4 de fev. de 2024

Itacolomy

 

Nesses dias, na véspera das vésperas de um grande evento ou um grande nada, catástrofes & metástase do nada cotidiano que se enfileram... eu tenho novamente um sonho recorrente.
   Um velho sonho, encravado em meu subconsciente, sonho cultural, urbano, concreto, reminiscente...
   Sonho que ando pelas ruas da cidade & vou até uma banca de revista comprar um jornal.
   Nesse, eu vou até a banca, posso ver os jornais, em papel claro, novo, bem dobrados & lisos, há revistas dependuradas ao lado, gibis, livros & tudo que há em um lugar desses.
   Em outros sonhos, sempre me vejo comprando jornais ou revistas underground, revista de terror, ficção científica, revistas de ciência, ou livros em outras línguas, principalmente espanhol, coisas de bruxaria, dos Andes, mas sempre com temas ligados à obscuridade, à luz dos sonhos, nosso inconsciente.
   Esses sonhos, com raízes fundas em minha infância, em minha formação cultural, desde o inconsciente legado pela doação cultural familiar, meu pai que adorava gibis, até minhas próprias escolhas conscientes, meus gostos, remetem à uma saudade do que o próprio zeitgeist mudou.
   As bancas de revistas pela cidade estão todas fechadas, não são lucrativas mais, hoje são totens de lata abandonados pelas praças, cubículos vazios encravados em algumas esquinas, como lápides em túmulos de um tempo engolido pelo mundo digital... engolido pelo desinteresse popular pelo papel, pelo seu conteúdo.
   Mas como sonhei, & há muitos dias me coçava a vontade de comprar um jornal, me encaminhei até uma banca de jornal, no caminho, velhas recordações de domingos do passado quando ia semanalmente até à agência distribuidora de publicações da cidade, & dessa vez, ao chegar lá, estava fechada!
   As portas & vitrinas baixadas, os banners da fachada descoloridos & rasgados, a sensação que me veio foi de desolação, imaginando que enfim, a última loja de revista & jornais da cidade enfim havia sido engolida pelo tempo.
   O meu sonho seria então um requiem, uma última lembrança pessoal que um dia havia existido um lugar como uma banca de revista, de jornais, de gibis... cedo ou tarde será!
   Disposta onde era a entrada da loja, um banner indicando que se mudaram para outro lugar, com o endereço, um suave alívio que aquele lugar mágico resistia.

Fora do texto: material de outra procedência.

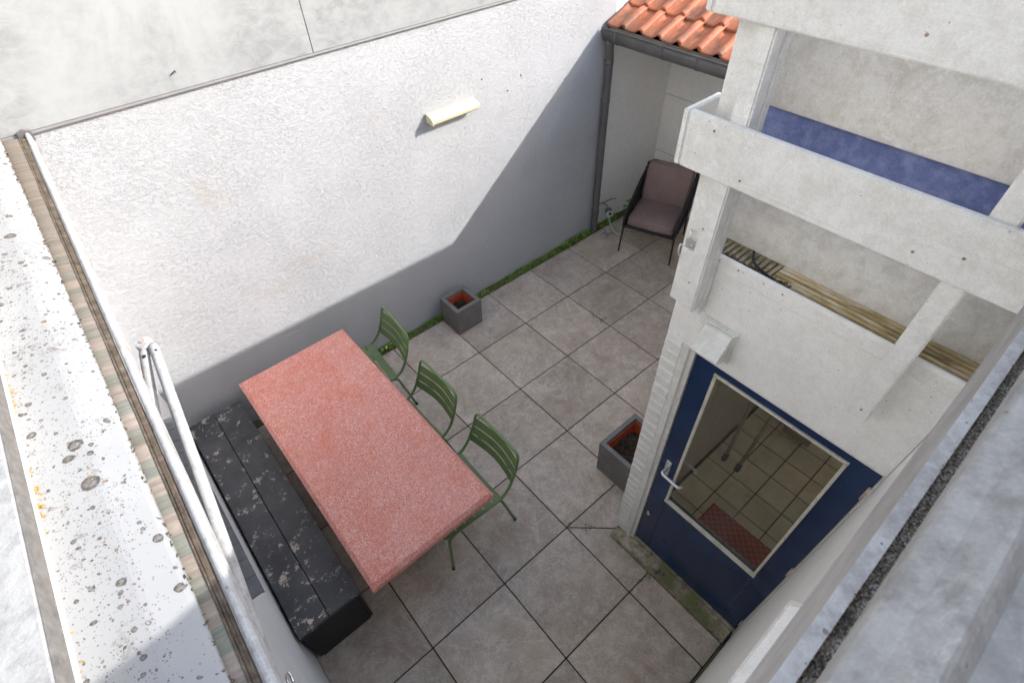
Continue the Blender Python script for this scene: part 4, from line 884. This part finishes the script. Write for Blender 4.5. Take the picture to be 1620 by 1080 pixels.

Logo cruzei a cidade, para outro bairro, em busca da loja, & lá, em uma manhã de domingo, encontrei de novo, de portas abertas, a substância real de um sonho, um lugar que vende livros, revistas, gibis, jornais...


    O mundo segue, girando & re-evolucionando, muitas vezes regredindo ou transmutando. Aqui na cidade os cinemas já foram banidos das ruas & avenidas, os teatros muito antes, as garotas de programa também, assim como as bancas menores, as crianças brincando na rua, a segurança & a tranquilidade. As igrejas, as farmácias & os mendigos aumentam exponencialmente nas ruas, nos bairros, sinal que nossa saúde, mental & física, nossa sanidade,  vai sendo sublevada por esses tempos de digitalização.

   Só os sonhos enfim... permanecem, impondo o passado & o que foi bom, para quem teve a sorte de o viver!